**** INFORMATION SUPPLIED

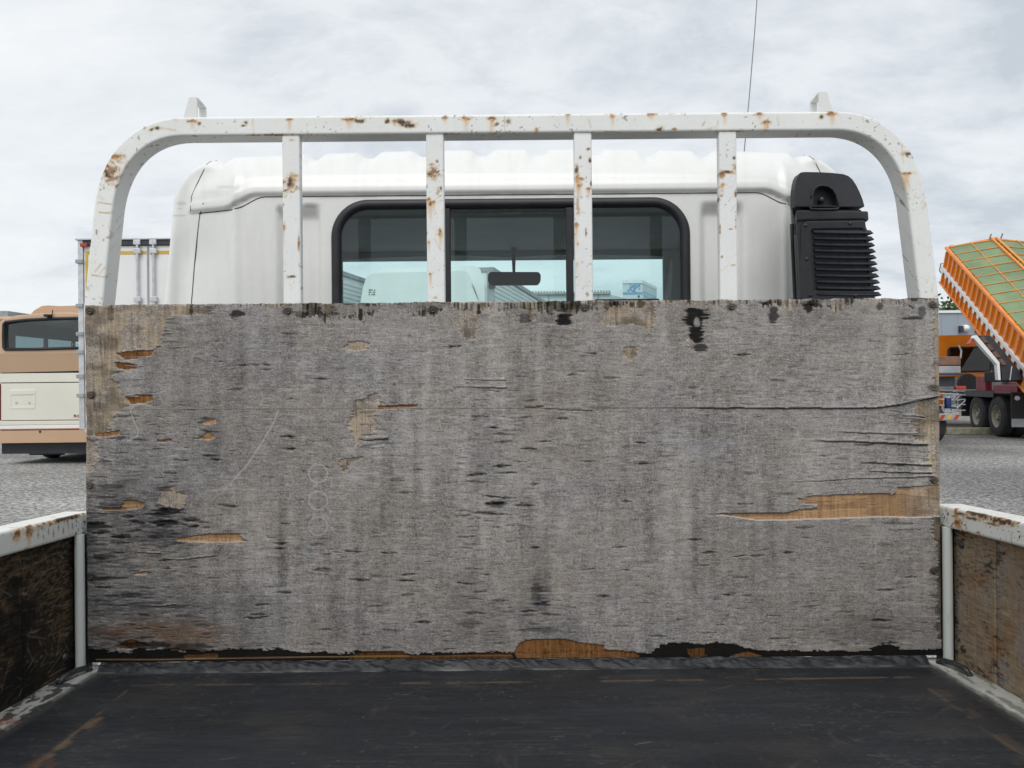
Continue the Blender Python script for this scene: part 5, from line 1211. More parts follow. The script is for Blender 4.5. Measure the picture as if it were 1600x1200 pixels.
    off(MB().prism(bp, (0, .3, 0)).build('rear_bumper', M['bronze'], root, bevel=.03, seg=3, smooth=True, auto=50))
    off(MB().lathe([(0, -.01), (.02, -.01), (.02, 0.02)], q(68, 674) + Vector((0, -.10, 0)), 'Y', 12).build('bumper_sensor', M['rubber'], root))
    off(MB().span((xl + .05, Y0 + .1, .20), (xr - .05, YF_ - .3, .46)).build('underbody', M['darkframe'], root)); off(MB().tube([(xl + .5, Y0 + .1, .34), (xl + .5, Y0 + .6, .34)], .04, 10).build('exhaust_pipe', M['darksteel'], root))
    for xx in (xl + .05, xr - .75): off(MB().span((xx, Y0 + .9, .10), (xx + .70, Y0 + .93, .5)).build('mud_flap', M['rubber'], root))  # wide dark flaps, added to stand for the shadow under the coach
    for xx in (xl + .22, xr - .22):
        for yy in (Y0 + 1.4, YF_ - 1.0): off(wheel(root, xx, yy, .40, .40, .24, -1 if xx < -8.6 else 1))
    # rear camera and aerial
    off(MB().box(q(78, 493.5) + Vector((0, -.06, 0)), (.11, .12, .05)).build('rear_camera', M['rubber'], root, bevel=.015)); off(MB().tube([q(82, 492) + Vector((0, -.02, 0)), q(83.5, 484.5) + Vector((0, -.02, 0))], .008, 6).build('roof_aerial', M['rubber'], root))
    # lettering
    t = q(115, 652) + Vector((0, -.006, 0)); off_t = text_obj('ROSA', .075, t - root_loc, (math.pi / 2, 0, 0), M['redline'], root, sx=1.5); 
    t = q(104, 540) + Vector((0, .02, 0)); text_obj('H I N O', .072, t - root_loc, (math.pi / 2, 0, 0), M['greysteel'], root, sx=1.25)
    # window lens-coloured side? left pillar
M['redlens2'] = mat('red_tail_lamp', (.28, .03, .02), rough=.2, var=.2)
bus()

def box_truck():
    Y0 = 10.6
    def q(px, py, dy=0): return P(px, py, Y0 + dy)
    xl = q(122.5, 500).x; xr = xl + 2.06; zt = q(200, 374).z; zb = q(126, 668).z; cx = q(231, 430).x
    root = empty('box_truck', ((xl + xr) / 2, Y0, 0)); tag(root, 'white box truck with ochre taped rear doors and two vertical locking rods', 'truck')
    rl = Vector(root.location)
    def off(o): o.location = -rl; return o
    off(MB().span((xl + .015, Y0 + .06, zb), (xr - .015, Y0 + 5.6, zt - .02)).build('cargo_box', M['whitebox'], root, bevel=.01))
    off(MB().span((xl, Y0 - .005, zb - .03), (xl + .075, Y0 + .07, zt)).build('corner_post', M['alu'], root, bevel=.006)); off(MB().span((xr - .075, Y0 - .005, zb - .03), (xr, Y0 + .07, zt)).build('corner_post', M['alu'], root, bevel=.006))
    off(MB().span((xl + .08, Y0 - .02, zt - .085), (xr - .08, Y0 + .06, zt - .012)).build('top_rail', M['darkframe'], root, bevel=.004)); off(MB().span((xl - .02, Y0 - .04, zt - .010), (xr + .02, Y0 + .3, zt + .015)).build('rain_gutter', M['alu'], root, bevel=.004))
    off(MB().span((xl + .08, Y0 - .01, zb - .06), (xr - .08, Y0 + .06, zb)).build('sill_rail', M['alu'], root))
    for (a, b) in ((xl + .082, cx - .004), (cx + .004, xr - .082)):
        off(MB().span((a, Y0 + .012, zb + .004), (b, Y0 + .055, zt - .09)).build('cargo_door', M['whitebox'], root, bevel=.006))
        ya = Y0 + .0085
        off(MB().span((a + .02, ya, zt - .215), (b - .02, ya + .003, zt - .165)).build('ochre_tape', M['yellow'], root))
        e = a + .02 if a < cx - .3 and a < xl + .2 else b - .06
        off(MB().span((e, ya, zb + .1), (e + .04, ya + .003, zt - .218)).build('ochre_tape', M['yellow'], root))
    off(MB().span((cx - .012, Y0 + .0, zb), (cx + .012, Y0 + .011, zt - .09)).build('door_seal', M['greysteel'], root))
    for px in (216.5, 241.5):
        x = q(px, 430).x; rod = off(MB().tube([(x, Y0 - .03, zb + .05), (x, Y0 - .03, zt - .03)], .019, 12).build('locking_rod', M['alu'], root, smooth=True, auto=50))
        for zz in (q(px, 393).z, q(px, 468).z, q(px, 560).z, zt - .05):
            h = MB().box((x, Y0 - .028, zz), (.10, .05, .07)).build('rod_bracket', M['alu'], rod, bevel=.006)
    for py in (409, 478, 522, 550, 588, 618):
        a = q(120, py); h = off(MB().box((xl + .035, Y0 - .02, a.z), (.10, .05, .055)).build('door_hinge', M['greysteel'], root, bevel=.006))
    off(MB().box(q(133, 383.5) + Vector((0, -.03, 0)), (.10, .04, .05)).build('marker_lamp', M['red'], root, bevel=.008))
    off(MB().span((xl + .2, Y0 + .1, zb - .28), (xr - .2, Y0 + 7.2, zb - .03)).build('chassis_frame', M['darkframe'], root))
    off(MB().span((xl + .05, Y0 + 5.8, .55), (xr - .05, Y0 + 7.3, 2.3)).build('cab', M['whitepaint'], root, bevel=.12, seg=4, smooth=True, auto=60))
    for xx, f in ((xl + .40, -1), (xr - .25, 1)):
        for yy in (Y0 + 2.0, Y0 + 6.4): off(wheel(root, xx, yy, .42, .42, .25, f))
box_truck()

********

• [GIVEN EXERCISE]
Set down the complete material exactly, but do not include the images.

• [FULL SOLUTION]
Continue the Blender Python script for this scene: part 5, from line 1211. More parts follow. The script is for Blender 4.5. Measure the picture as if it were 1600x1200 pixels.
    off(MB().prism(bp, (0, .3, 0)).build('rear_bumper', M['bronze'], root, bevel=.03, seg=3, smooth=True, auto=50))
    off(MB().lathe([(0, -.01), (.02, -.01), (.02, 0.02)], q(68, 674) + Vector((0, -.10, 0)), 'Y', 12).build('bumper_sensor', M['rubber'], root))
    off(MB().span((xl + .05, Y0 + .1, .20), (xr - .05, YF_ - .3, .46)).build('underbody', M['darkframe'], root)); off(MB().tube([(xl + .5, Y0 + .1, .34), (xl + .5, Y0 + .6, .34)], .04, 10).build('exhaust_pipe', M['darksteel'], root))
    for xx in (xl + .05, xr - .75): off(MB().span((xx, Y0 + .9, .10), (xx + .70, Y0 + .93, .5)).build('mud_flap', M['rubber'], root))  # wide dark flaps, added to stand for the shadow under the coach
    for xx in (xl + .22, xr - .22):
        for yy in (Y0 + 1.4, YF_ - 1.0): off(wheel(root, xx, yy, .40, .40, .24, -1 if xx < -8.6 else 1))
    # rear camera and aerial
    off(MB().box(q(78, 493.5) + Vector((0, -.06, 0)), (.11, .12, .05)).build('rear_camera', M['rubber'], root, bevel=.015)); off(MB().tube([q(82, 492) + Vector((0, -.02, 0)), q(83.5, 484.5) + Vector((0, -.02, 0))], .008, 6).build('roof_aerial', M['rubber'], root))
    # lettering
    t = q(115, 652) + Vector((0, -.006, 0)); off_t = text_obj('ROSA', .075, t - root_loc, (math.pi / 2, 0, 0), M['redline'], root, sx=1.5); 
    t = q(104, 540) + Vector((0, .02, 0)); text_obj('H I N O', .072, t - root_loc, (math.pi / 2, 0, 0), M['greysteel'], root, sx=1.25)
    # window lens-coloured side? left pillar
M['redlens2'] = mat('red_tail_lamp', (.28, .03, .02), rough=.2, var=.2)
bus()

def box_truck():
    Y0 = 10.6
    def q(px, py, dy=0): return P(px, py, Y0 + dy)
    xl = q(122.5, 500).x; xr = xl + 2.06; zt = q(200, 374).z; zb = q(126, 668).z; cx = q(231, 430).x
    root = empty('box_truck', ((xl + xr) / 2, Y0, 0)); tag(root, 'white box truck with ochre taped rear doors and two vertical locking rods', 'truck')
    rl = Vector(root.location)
    def off(o): o.location = -rl; return o
    off(MB().span((xl + .015, Y0 + .06, zb), (xr - .015, Y0 + 5.6, zt - .02)).build('cargo_box', M['whitebox'], root, bevel=.01))
    off(MB().span((xl, Y0 - .005, zb - .03), (xl + .075, Y0 + .07, zt)).build('corner_post', M['alu'], root, bevel=.006)); off(MB().span((xr - .075, Y0 - .005, zb - .03), (xr, Y0 + .07, zt)).build('corner_post', M['alu'], root, bevel=.006))
    off(MB().span((xl + .08, Y0 - .02, zt - .085), (xr - .08, Y0 + .06, zt - .012)).build('top_rail', M['darkframe'], root, bevel=.004)); off(MB().span((xl - .02, Y0 - .04, zt - .010), (xr + .02, Y0 + .3, zt + .015)).build('rain_gutter', M['alu'], root, bevel=.004))
    off(MB().span((xl + .08, Y0 - .01, zb - .06), (xr - .08, Y0 + .06, zb)).build('sill_rail', M['alu'], root))
    for (a, b) in ((xl + .082, cx - .004), (cx + .004, xr - .082)):
        off(MB().span((a, Y0 + .012, zb + .004), (b, Y0 + .055, zt - .09)).build('cargo_door', M['whitebox'], root, bevel=.006))
        ya = Y0 + .0085
        off(MB().span((a + .02, ya, zt - .215), (b - .02, ya + .003, zt - .165)).build('ochre_tape', M['yellow'], root))
        e = a + .02 if a < cx - .3 and a < xl + .2 else b - .06
        off(MB().span((e, ya, zb + .1), (e + .04, ya + .003, zt - .218)).build('ochre_tape', M['yellow'], root))
    off(MB().span((cx - .012, Y0 + .0, zb), (cx + .012, Y0 + .011, zt - .09)).build('door_seal', M['greysteel'], root))
    for px in (216.5, 241.5):
        x = q(px, 430).x; rod = off(MB().tube([(x, Y0 - .03, zb + .05), (x, Y0 - .03, zt - .03)], .019, 12).build('locking_rod', M['alu'], root, smooth=True, auto=50))
        for zz in (q(px, 393).z, q(px, 468).z, q(px, 560).z, zt - .05):
            h = MB().box((x, Y0 - .028, zz), (.10, .05, .07)).build('rod_bracket', M['alu'], rod, bevel=.006)
    for py in (409, 478, 522, 550, 588, 618):
        a = q(120, py); h = off(MB().box((xl + .035, Y0 - .02, a.z), (.10, .05, .055)).build('door_hinge', M['greysteel'], root, bevel=.006))
    off(MB().box(q(133, 383.5) + Vector((0, -.03, 0)), (.10, .04, .05)).build('marker_lamp', M['red'], root, bevel=.008))
    off(MB().span((xl + .2, Y0 + .1, zb - .28), (xr - .2, Y0 + 7.2, zb - .03)).build('chassis_frame', M['darkframe'], root))
    off(MB().span((xl + .05, Y0 + 5.8, .55), (xr - .05, Y0 + 7.3, 2.3)).build('cab', M['whitepaint'], root, bevel=.12, seg=4, smooth=True, auto=60))
    for xx, f in ((xl + .40, -1), (xr - .25, 1)):
        for yy in (Y0 + 2.0, Y0 + 6.4): off(wheel(root, xx, yy, .42, .42, .25, f))
box_truck()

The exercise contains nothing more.